In his April 1 General Audience, Pope Leo XIV reflected on the laity’s identity in the Church and the call to evangelize in the world, encouraging the faithful to be witnesses of the Resurrected Lord, following examples such as those of Mary Magdalene, Peter, and John.
Chapter four of the Dogmatic Constitution Lumen gentium aims to describe the nature and mission of the laity using positive terms, “after centuries in which they had been defined simply as those who are not part of the clergy or the consecrated life,” Pope Leo said, continuing his catechesis on the documents of the Second Vatican Council.
He spotlighted paragraph 32 of the constitution, which states that “the chosen People of God is one: ‘one Lord, one faith, one baptism’; sharing a common dignity as members from their regeneration in Christ, having the same filial grace and the same vocation to perfection; possessing in common one salvation, one hope and one undivided charity.”
Before making distinctions between ministries or states of life, the Second Vatican Council affirmed the equal dignity of all the baptized as members of the Church, Pope Leo explained. The council also emphasized the laity’s mission in the Church and in the world.
The Pontiff then drew attention to the definition of laity given by Lumen gentium, which states that it means “all the faithful… [who] are by baptism made one body with Christ and are constituted among the People of God,” and sharers in the priestly, prophetic, and kingly functions of Jesus. The declaration adds that the laity “carry out for their own part the mission of the whole Christian people in the Church and in the world.”
This has profound implications and reveals the complementary dynamic of ordained priests and all the baptized, according to Pope Leo.
“The holy People of God, therefore, is never a formless mass, but the body of Christ,” Pope Leo said, later saying “it is a community organically structured by means of the fruitful relationship between the two forms of participation in the priesthood of Christ,” namely, the faithful’s common priesthood and the ministerial priesthood.

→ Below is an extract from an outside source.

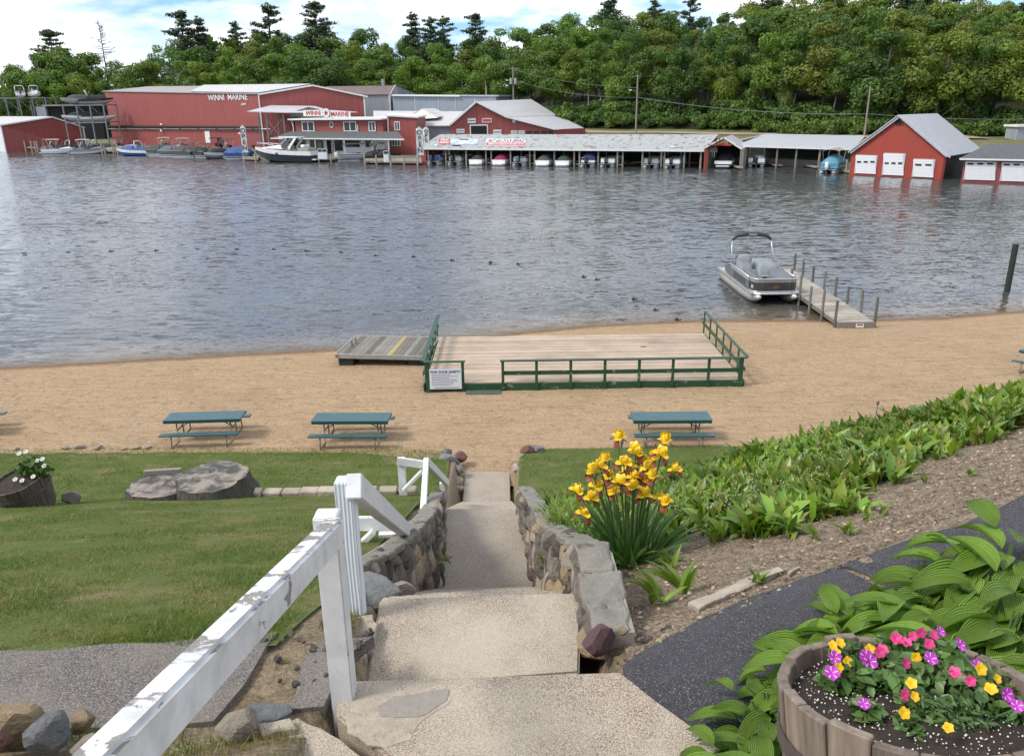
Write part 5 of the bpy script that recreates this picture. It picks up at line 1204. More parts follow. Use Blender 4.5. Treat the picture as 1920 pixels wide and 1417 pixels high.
# ------------------------------------------------------------------ covered slips
SA, SB = zp(797, 308, 0), zp(1316, 316, 0); A, B = xy(SA), xy(SB); sdir_ = Vector((B[0] - A[0], B[1] - A[1])); SL2 = sdir_.length; su = sdir_ / SL2; sn = Vector((-su.y, su.x))
def slp(s, t, z): return (A[0] + su.x * s + sn.x * t, A[1] + su.y * s + sn.y * t, z)
def s_of(px): q = on_wall(A, B, px, 300); return (q.x - A[0]) / su.x
SS = thing('boat_shelter', 'long boat shelter with flaking roof, banners and open slips', 'shelter', (A[0], A[1], 0))
ze, zr_ = on_wall(A, B, 1050, 280).z, hz(1050, 252, 146)
local(SS, MB().slab([slp(-.8, -.7, ze), slp(SL2 + .3, -.7, ze), slp(SL2 + 1.5, 5.2, zr_), slp(.6, 5.2, zr_)], .14)).build('roof', 'roof_flaking', SS)
local(SS, MB().slab([slp(-.8, 11, ze), slp(SL2 + .3, 11, ze), slp(SL2 + 1.5, 5.2, zr_), slp(.6, 5.2, zr_)], .14)).build('roof', 'roof_flaking', SS)
local(SS, MB().bar(slp(-.8, -.75, ze - .05), slp(SL2 + .3, -.75, ze - .05), .1, .28)).build('fascia', 'trim_white', SS)
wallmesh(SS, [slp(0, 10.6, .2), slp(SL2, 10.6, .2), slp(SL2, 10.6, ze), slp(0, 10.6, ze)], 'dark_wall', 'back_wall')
local(SS, MB().b2((0, 0, 0), (0, 0, 0)))
wallmesh(SS, [slp(-.4, -.5, .1), slp(-.4, 10.6, .1), slp(-.4, 10.6, ze), slp(-.4, -.5, ze)], 'red_plain', 'end_wall')
wallmesh(SS, [slp(-.45, -.52, .1), slp(.55, -.52, .1), slp(.55, -.52, ze), slp(-.45, -.52, ze)], 'red_plain', 'end_wall')
for px in (804, 837, 875, 912, 922, 958, 994, 1003, 1040, 1077, 1087, 1122, 1158, 1168, 1205, 1240, 1246, 1283, 1314):
    s = s_of(px); local(SS, MB().bar(slp(s, -.2, -1), slp(s, -.2, ze - .1), .24, .24)).build('post', 'dock_post', SS)
    if px in (837, 875, 958, 1040, 1122, 1205, 1283): local(SS, MB().bar(slp(s, 5, -1), slp(s, 5, ze - .1), .22, .22)).build('post', 'dock_post', SS)
for a, b in ((913, 921), (994, 1003), (1078, 1086), (1159, 1167), (1240.5, 1245.5)):
    sa, sb = s_of(a), s_of(b); local(SS, MB().poly([slp(sa, -.1, 0)[:2], slp(sb, -.1, 0)[:2], slp(sb, 10, 0)[:2], slp(sa, 10, 0)[:2]], .3, .42)).build('finger_dock', 'dock_wood', SS)
# banners on the roof slope
def roof_banner(x0, y0, x1, y1, m, name, lift=.05):
    n_ = Vector(slp(0, 5.2, zr_)) - Vector(slp(0, -.7, ze)); 
    def rp_(px, py):
        d = ray(px, py); o = Vector((0, 0, CAM_H)); p0 = Vector(slp(0, -.7, ze)); nn = Vector((su.x, su.y, 0)).cross(n_).normalized()
        return o + d * ((p0 - o).dot(nn) / d.dot(nn)) + nn * (lift if nn.z > 0 else -lift)
    q = [rp_(x0, y0), rp_(x1, y0), rp_(x1, y1), rp_(x0, y1)]
    return rp_, q
def put_text(root, rp_, s, px, py, hpx, m, wpx, shear=0.):
    c = rp_(px, py); ux = (rp_(px + wpx / 2, py) - rp_(px - wpx / 2, py)); W_ = ux.length; ux.normalize(); vy = (rp_(px, py - hpx / 2) - rp_(px, py + hpx / 2)); Hh = vy.length; vy = (vy - ux * vy.dot(ux)).normalized()
    me = text_mesh(s, 1., m, depth=.01, bold=.012, shear=shear); xs = [v.co.x for v in me.vertices]; ys = [v.co.y for v in me.vertices]
    M_ = Matrix((ux, vy, ux.cross(vy))).transposed().to_4x4(); o = link('lettering', me, root); M_.translation = c - root.location
    o.matrix_basis = M_ @ Matrix.Diagonal((W_ / (max(xs) - min(xs)), Hh / (max(ys) - min(ys)), 1, 1)); return o
def banner(label, x0, y0, x1, y1, m):
    rp_, q = roof_banner(x0, y0, x1, y1, m, '', .06); t = thing('roof_banner', label, 'banner', tuple(q[3])); local(t, MB().slab(q, .04)).build('sheet', m, t); return t, roof_banner(x0, y0, x1, y1, m, '', .085)[0]
t, rp_ = banner('red WINNI MARINE banner on the shelter roof', 823, 260.5, 843.5, 271, 'banner_red')
put_text(t, rp_, 'WINNI', 833.3, 263.4, 3.6, 'letter_white', 15); put_text(t, rp_, 'MARINE', 833.3, 268.3, 3.6, 'letter_white', 17)
t, rp_ = banner('blue picture banner with a boat on the shelter roof', 845, 261.5, 896, 271.5, 'banner_blue')
_, q = roof_banner(858, 264, 880, 269.5, '', '', .09); local(t, MB().slab([q[0].lerp(q[1], .25), q[0].lerp(q[1], .8), q[2], q[3].lerp(q[2], .1)], .02)).build('boat_picture', 'letter_white', t)
_, q = roof_banner(862, 262, 878, 264, '', '', .09); local(t, MB().slab(q, .02)).build('boat_picture', 'cv_navy', t)
t, rp_ = banner('white FAST GAS DOCK SERVICE banner on the shelter roof', 912, 261.5, 985, 274, 'letter_white')
_, q = roof_banner(912.5, 268, 984.5, 273.5, '', '', .075); local(t, MB().slab(q, .012)).build('red_band', 'banner_red', t)
put_text(t, rp_, 'FAST GAS DOCK SERVICE', 948.5, 265.2, 4.2, 'letter_black', 68, .2); put_text(t, rp_, 'BEER ICE SNACKS WATER TOYS', 948.5, 271, 3.0, 'letter_white', 66)
# gabled slip at the end
FL, FR = zp(1322, 317, 0), zp(1389, 318, 0); dv = sn * 11; pk = yp(1357, 258, FL.y - .8)
gb = thing('gabled_slip', 'gabled boat slip with red sunburst truss at the end of the shelter', 'shelter', (FL.x, FL.y, 0))
eL, eR = yp(1318, 279, FL.y), yp(1391, 280, FR.y)
for a in (eL, eR): local(gb, MB().slab([pk, a, a + Vector((dv.x, dv.y, 0)), pk + Vector((dv.x, dv.y, 0))], .14)).build('roof', 'roof_pale', gb); local(gb, MB().bar(pk + Vector((0, -.1, 0)), a + Vector((0, -.1, 0)), .1, .22)).build('fascia', 'trim_white', gb)
tl, tr_ = eL.lerp(pk, .50) + Vector((.2, 0, -.25)), eR.lerp(pk, .50) + Vector((-.2, 0, -.25)); base = (tl + tr_) / 2
local(gb, MB().bar(tl, tr_, .15, .25)).build('truss_beam', 'red_bright', gb)
for k in range(7):
    a = math.pi * k / 6; r_ = 1.15 if k not in (0, 6) else 1.9; local(gb, MB().bar(base, base + Vector((math.cos(a) * r_ * 1.2, 0, math.sin(a) * r_)), .1, .12)).build('truss_spoke', 'red_bright', gb)
for q_, m_ in ((FL, 'red_bright'), (FR, 'dock_post')):
    for k in range(5): local(gb, MB().bar((q_.x + dv.x * k / 4, q_.y + dv.y * k / 4, -1), (q_.x + dv.x * k / 4, q_.y + dv.y * k / 4, eL.z), .24 if k else .5, .24)).build('post', m_ if k == 0 else 'dock_post', gb)
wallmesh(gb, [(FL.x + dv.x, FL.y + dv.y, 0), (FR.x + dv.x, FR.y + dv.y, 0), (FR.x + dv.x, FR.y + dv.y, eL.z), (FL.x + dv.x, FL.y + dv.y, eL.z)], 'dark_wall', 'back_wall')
local(gb, MB().b2((FR.x - .6, FR.y - 1.2, .25), (FR.x + .1, FR.y + 6, .42))).build('finger_dock', 'dock_wood', gb)
q = yp(1337, 282, FL.y + 4); local(gb, MB().b2((q.x - .7, q.y, q.z - .35), (q.x + .7, q.y + .1, q.z + .35))).build('notice', 'trim_white', gb)
# right shelter
A, B = xy(zp(1402, 316, 0)), xy(zp(1600, 322, 0)); A = (A[0], A[1] + 3); B = (B[0], B[1] + 4)
sr = thing('boat_shelter', 'open boat shelter with a smooth grey roof next to the red barn', 'shelter', (A[0], A[1], 0))
e0, e1 = on_wall(A, B, 1378, 273), on_wall(A, B, 1602, 279.5); r0, r1 = yp(1437, 251, A[1] + 7), yp(1622, 254.5, B[1] + 7)
local(sr, MB().slab([e0, e1, r1, r0], .14)).build('roof', 'roof_tin', sr); local(sr, MB().slab([e0 + Vector((3, 13, 0)), e1 + Vector((3, 13, 0)), r1, r0], .14)).build('roof', 'roof_tin', sr)
local(sr, MB().bar(e0 + Vector((0, -.05, -.08)), e1 + Vector((0, -.05, -.08)), .1, .25)).build('fascia', 'trim_white', sr)
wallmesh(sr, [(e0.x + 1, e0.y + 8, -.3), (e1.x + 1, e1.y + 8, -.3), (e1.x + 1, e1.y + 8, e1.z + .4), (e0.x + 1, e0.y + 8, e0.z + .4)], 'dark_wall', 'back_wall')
for px in (1392, 1455, 1491, 1535, 1571): q = on_wall(A, B, px, 300, -.4); local(sr, MB().bar((q.x, q.y, -1), (q.x, q.y, e0.z - .1), .22, .22)).build('post', 'dock_post', sr)
q = on_wall(A, B, 1447, 312, -1.2); local(sr, MB().b2((q.x, q.y - 1, .25), (q.x + 1.2, q.y + 8, .4))).build('finger_dock', 'dock_wood', sr)
q = on_wall(A, B, 1527, 312, .8); local(sr, MB().b2((q.x, q.y - 1, .25), (q.x + .8, q.y + 7, .4))).build('finger_dock', 'dock_wood', sr)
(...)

The laity’s participation in the priesthood of Christ comes with responsibilities as well. Pope Leo noted that Lumen gentium states that Jesus, the eternal Priest, “wills to continue His witness and service also through the laity, vivifies them in this Spirit and increasingly urges them on to every good and perfect work.”
The council’s writings on the laity were praised especially in 1988 by Pope Saint John Paul II, who emphasized in his apostolic exhortation Chriestifideles laici that the council wrote “as never before on the nature, dignity, spirituality, mission and responsibility of the lay faithful,” Pope Leo quoted.
Pope St. John Paul II added that the Council Fathers re-echoed Christ’s call by summoning “all the lay faithful, both women and men, to labour in the vineyard.”
Pope Leo then emphasized that the apostolate of the laity includes ministry in the Church and extends into the world, which needs the Christian witness of the risen Lord.
“Indeed, the Church is present wherever her children profess and bear witness to the Gospel: in the workplace, in civil society and in all human relationships,” Pope Leo said, “wherever they, through their choices, show the beauty of Christian life, which foretells here and now the justice and peace that will be accomplished in the Kingdom of God.”
Drawing on Lumen gentium, Pope Leo underscored the importance of the laity’s witness in permeating the spirit of Christ in the world. The Body of Christ should respond to the call to share with the world the joy of Easter, the Pope said.
Pope Francis encouraged being an “outgoing Church,” Pope Leo recalled, explaining that it is “a Church embodied in history, always open to mission, in which we are all called to be missionary disciples, apostles of the Gospel, witnesses of the Kingdom of God, bearers of the joy of Christ whom we have encountered!
“Brothers and sisters, may the Easter we are preparing to celebrate renew in us the grace to be, like Mary Magdalene, like Peter and John, witnesses of the Risen One!”